The top 25: #4 Ralf Schnell, Siemens Venture Capital.
Rank last year: 5
As chief executive, Ralf Schnell has overseen a transformation of Siemens Venture Capital (SVC), the corporate venturing unit of the Germany-based industrial corporation, repositioning its focus entirely after he took it over in February 2005. It has now grown to more than €1bn ($1.3bn) under management.
This year Siemens Venture Capital established a $100m venture capital fund to support start ups in very early stages of development. The Industry of the Future Fund, launched by Siemens’ industry sector division together with the venture capital unit of Siemens Financial Services, aims to invest up to $1m individually in very young start ups with promising industrial technologies.

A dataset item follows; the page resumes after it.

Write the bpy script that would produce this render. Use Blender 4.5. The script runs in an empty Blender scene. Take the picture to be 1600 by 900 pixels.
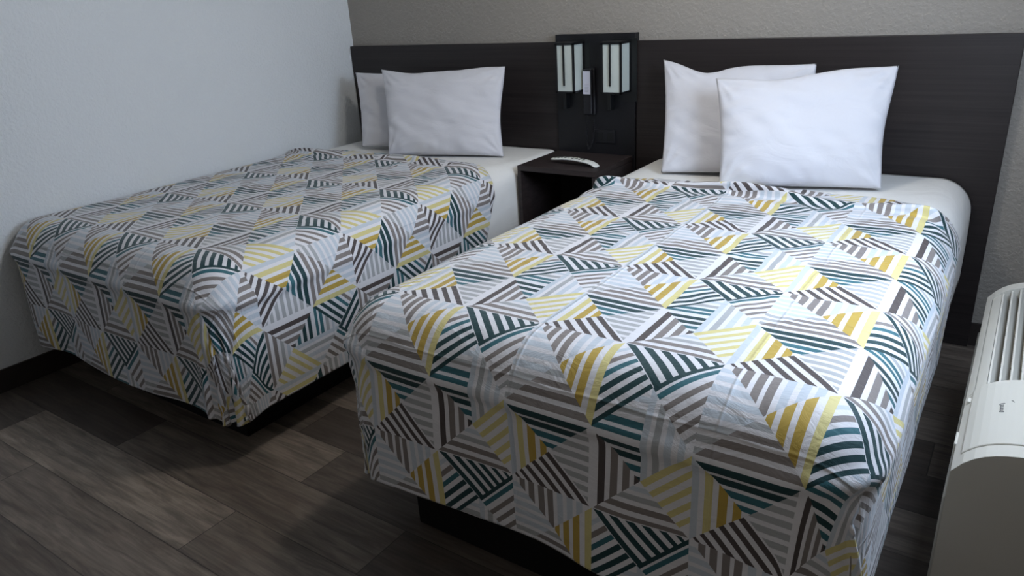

In his more than nine years in charge of SVC, the group has become a generalised group reflecting Siemens’ four business units as well as being a fund-of-funds manager for both Siemens’ pension fund and investors outside Siemens.
Schnell said in an interview for the 2012 Powerlist: “It is quite a unique set-up in the industry now. We had the idea in 2007 that we should merge into what I would call today the private equity competence centre for Siemens, where we are the prime contact partner for private equity, venture capital and growth equity. We have 30 people covering all of this in four locations [Munich, Palo Alto, Boston, Beijing].”
He added: “Before joining Siemens, I built Infineon’s corporate venturing activity from the ground up since 1998. I worked with two colleagues, Rudolf Ohnesorge, who is now a partner at Ambienta, and Joerg Sperling, who is now a partner at venture capital firm WHEB.”
Prior to joining Infineon Technologies in 1998, Schnell worked with Siemens for 11 years after obtaining his diploma degree in physics from the Ludwig-Maximilians-University, Munich and his PhD in physics with research work in semiconductor surface physics at the synchrotron radiation laboratories in Hamburg and Berlin.
Schnell added: “I did the secondary sale of Infineon Ventures almost the same day I signed the contract for SVC. We sold the Infineon portfolio on December 24, 2004. On December 23 I signed the contract with SVC and joined in February 2005.”
What technological investing trends are you most excited by?
Schnell said: “With no order of importance: next generation healthcare IT, internet of things, energy management IT, cloud-based enterprise IT, cloud-based industrial IT.”